Die Angaben zu den Opfern schwankten allerdings stark, solange die Sicherheitskräfte noch keine völlige Kontrolle über das Gelände erlangt hatten. Nach Zeugenaussagen hatte sich schätzungsweise ein Dutzend Attentäter Zugang zur Akademie verschafft, wo die Rekruten gerade mit ihrem Morgentraining beschäftigt waren, als die Terroristen mehrere Sprengsätze zündeten und das Feuer aus halbautomatischen Waffen eröffnen. Auf dem Gelände, wo sich zu diesem Zeitpunkt etwa 700 bis 800 angehende Polizisten befanden, brach Panik aus, Flüchtende rannten um ihr Leben, während andere, tot oder schwer verletzt, am Boden lagen.

90 Minuten nach dem Anschlag waren Spezialkräfte der Armee am Tatort angelangt und lieferten sich mit den Attentätern Feuergefechte, während Rettungskräfte in mittlerweile verfügbaren gepanzerten zumindest einige der Verletzten bergen konnten. Die Konfusion hielt allerdings weiter an, da weder klar war, um wie viele Angreifer genau es sich handelt, noch, wo überall in dem Gebäudekomplex sie sich verschanzt haben. Zumindest einige, wenn nicht gar alle Attentäter trugen Polizeiuniformen.

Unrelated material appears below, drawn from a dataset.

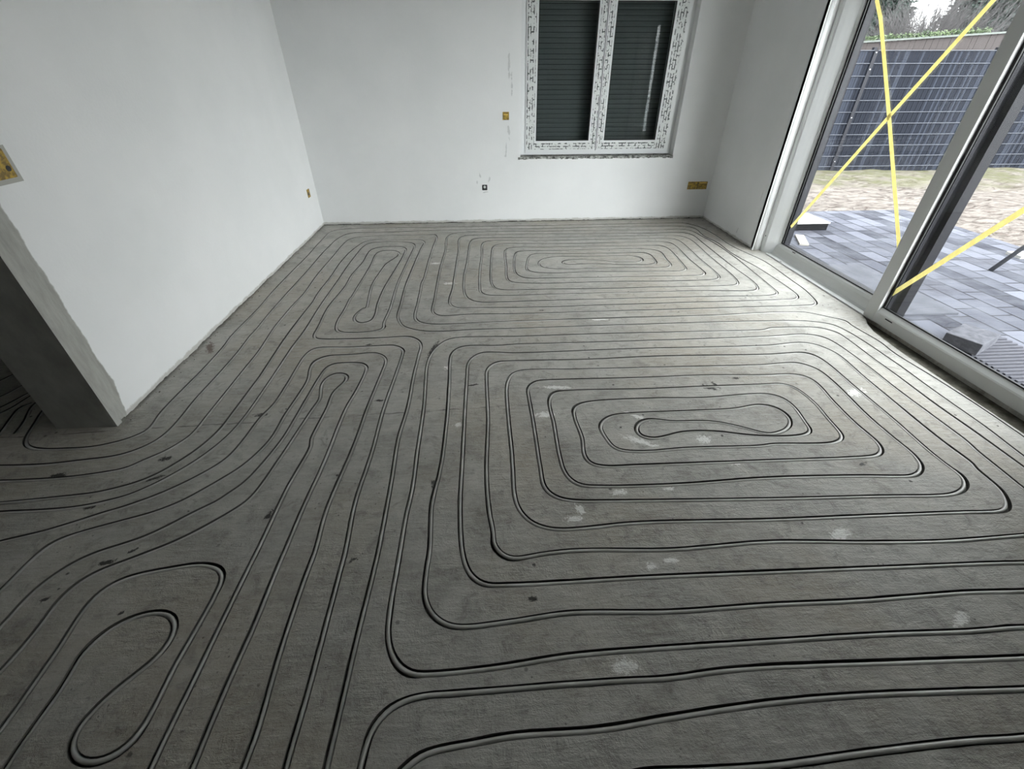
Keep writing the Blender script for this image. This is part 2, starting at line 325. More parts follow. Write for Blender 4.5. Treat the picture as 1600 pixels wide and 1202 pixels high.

Von den Behörden wurde über das umliegende Gebiet der Ausnahmezustand verhängt. Führende Politiker verurteilten den Anschlag, Präsident Asif Ali Zardari zeigte sich bestürzt. Premier Yousuf Raza Gilani sprach den Familien der Opfer sein Beileid aus. Ein Vertreter des Innenministeriums äußerte die Vermutung, daß ausländische Kräfte im Verbund mit militanten Islamisten hinter dem Angriff stecken könnten.

Es ist der zweite größere Terrorakt binnen eines Monats in Lahore. Am 3. März war die srilankische Kricket-Nationalmannschaft bei einem Anschlag gerade noch mit dem Schrecken davongekommen. Sechs Polizisten starben, als die zwölf Angreifer das Feuer auf den Konvoi eröffneten. Zudem waren am 26. März zwölf Personen getötet und 25 verwundet worden, als sich in den Stammesgebieten des Nordwestens ein Selbstmordattentäter in einem Straßenlokal in die Luft sprengte. Eine der beiden großen pakistanischen Taliban-Gruppen bekannte sich zu dem Anschlag, der einem Stammesführer gegolten hatte, dessen Privatmiliz gegen die Militanten kämpft.